A major milestone was the General Application and Implementation Directive (GAID) 2025, which multiple legal and regulatory updates noted took effect in September 2025, signalling a new phase of implementation detail and compliance expectations.
Enforcement also became more explicit. Reports and professional updates in 2025 described NDPC compliance actions, including sector-wide notices and timelines for organisations to demonstrate compliance.
For the ICT market, this shift matters because Nigeria’s next growth wave, health tech, edtech, fintech, digital ID-linked services, depends on trust: how data is collected, stored, shared, and secured.
Rural inclusion and the unfinished agenda
Despite progress in urban centres, rural and peri-urban Nigeria remained on the margins of the ICT boom. Connectivity gaps persisted, outages lasted longer, and digital services were harder to access. Government-approved intervention programmes and rural connectivity initiatives advanced slowly, constrained by financing and execution bottlenecks.

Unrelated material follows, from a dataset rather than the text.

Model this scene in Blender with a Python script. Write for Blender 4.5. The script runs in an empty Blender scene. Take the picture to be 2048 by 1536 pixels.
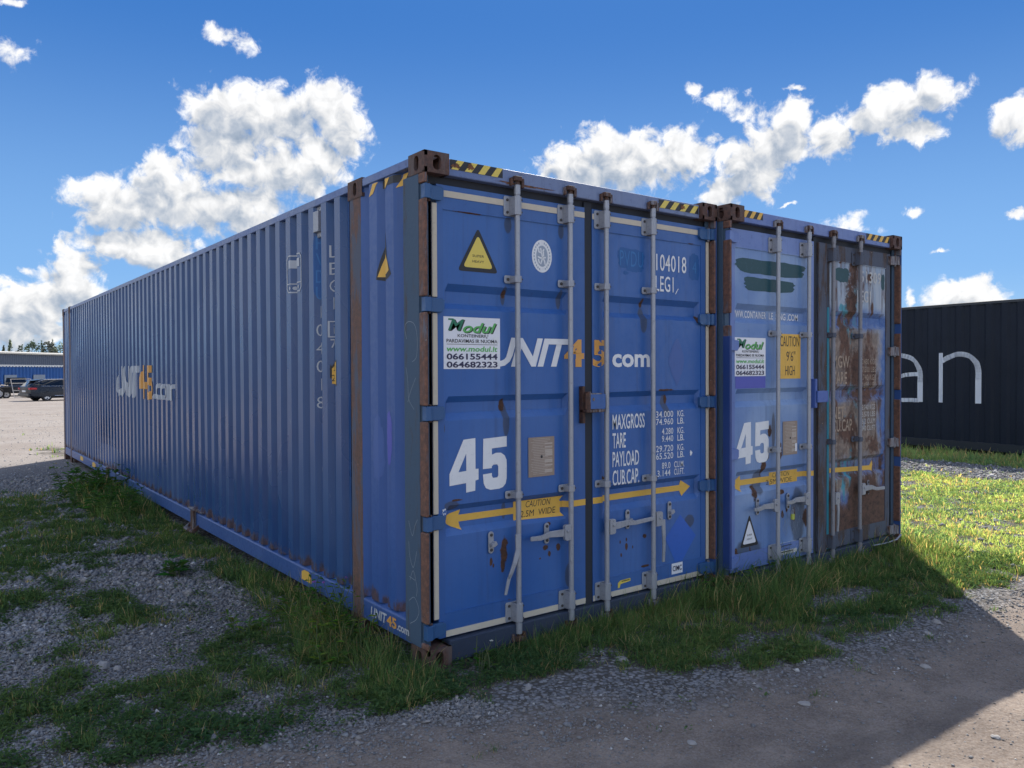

For millions of Nigerians, participation in the digital economy remained aspirational rather than real , a reminder that ICT growth without inclusion risks deepening inequality.
An ICT sector at a turning point
By the end of 2025, Nigeria’s ICT sector stood at a critical juncture. Financial recovery in telecoms, growing data centre investments, and clearer digital policy frameworks pointed to long-term potential. At the same time, fibre cuts, power instability, missed broadband targets and uneven service quality exposed structural weaknesses that capital alone could not fix.
The lesson of 2025 was digital transformation is not only about innovation and investment, but about execution, coordination and resilience.
For Nigeria, the challenge ahead is clear. Building a truly national ICT ecosystem will require protecting infrastructure, accelerating fibre deployment, strengthening last-mile access, enforcing quality standards transparently, and ensuring that rising revenues translate into tangible improvements for citizens.
In 2025, Nigeria’s ICT sector showed both its promise and its limits. The coming years will determine which of the two defines its digital future.